The boys watch scary movies with the gore. I don't let them play MA rated video games. They love horror movies and don't get scared or anything. When it comes to R rated movies I either get a review from a trusted friend or watch it myself first.
Kids are different and parents should know what bothers them and what doesn't. PotC with pirates was great stuff for the boys. PotC without pirates sounded way too upsetting for them.
With violence I tend to not mind them watching the obviously fictional stuff like SciFi while I shy away from graphic violence in a realistic setting like war. With sex I don't mind them watching sex in movies when presented in a "normal" manner. It's all very subjective.
Since they are "that age" boys they love all the movies geared toward 12yo boys. And they can watch over and over and over again.
I remember when I was little my parents were watching The Exorcist on TV (so it would have been heavily edited, but still)
"Your mother sews socks in heck!"
I don't remember how old I was, but I was freaked out by some version of A Christmas Carol when Scrooge goes to hell.
I'll be it's the Albert Finney musical version because a) I saw that in the theater (that and YELLOW SUBMARINE are the first two movies I remember seeing in a theater my life) and remember that sequence vividly, and b) they always, always, ALWAYS cut that scene out when they showed it on television.
That said, it was the reveal of the ghost of Xmas future as a skeleton that really freaked me out with that one.
oh, yeah, I totally grok that the parent should be able to decide what is appropriate for their child, but if the kid is clearly frightened, or disturbing other patrons, they should leave.
With sex I don't mind them watching sex in movies when presented in a "normal" manner.
::makes note to send porn to Laura's boys::
::makes note to send porn to Laura's boys::
Hee. I showed them the "Internet is for Porn" video and I thought they would split a gut. [link] That was made for my boys.
There were kids at the theater when we saw PotC that were too young. Stupid parents. Like the 3 year old kid that cried half the film.

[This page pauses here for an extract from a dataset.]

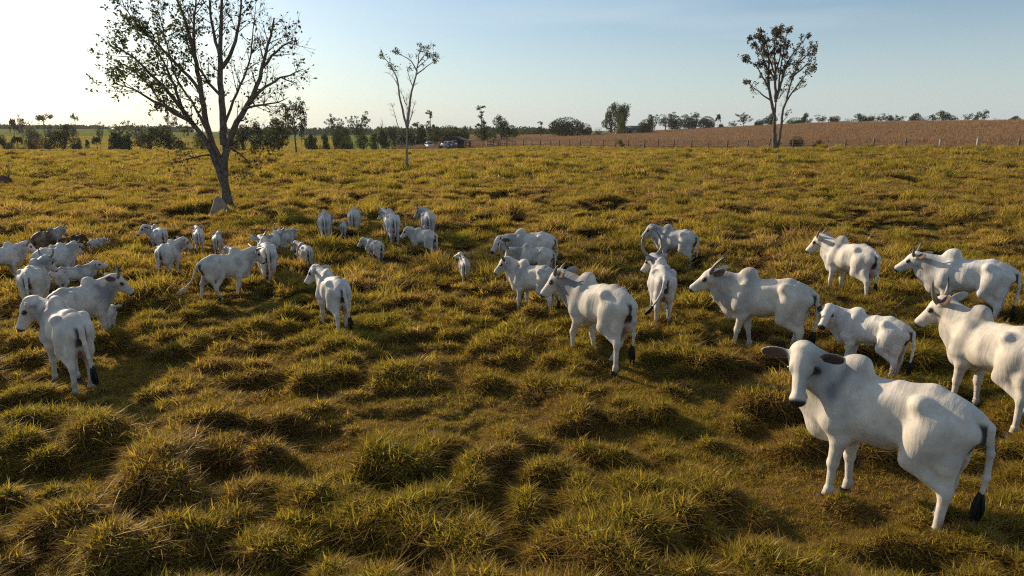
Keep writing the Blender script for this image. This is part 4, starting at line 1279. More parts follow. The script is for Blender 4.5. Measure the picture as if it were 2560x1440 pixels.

I just told a nobel lauriat that "Everything's 5x5, the check went out on Thursday."
The Buffyisms sometimes come out of nowhere, like a burp or my Boston accent.
ION, in Minneapolis, Signs of the Cephalopod Underground
A reader discovered this fascinating graffiti in downtown Minneapolis, near the transit center on Hennepin Avenue.
With violence I tend to not mind them watching the obviously fictional stuff like SciFi while I shy away from graphic violence in a realistic setting like war. With sex I don't mind them watching sex in movies when presented in a "normal" manner. It's all very subjective.
You make a lot of sense -- I know I was way more freaked out by Platoon, which was several years later (and I saw it in a second-run theater), than any of the ridiculous horror movies. Horror movies are good clean fun!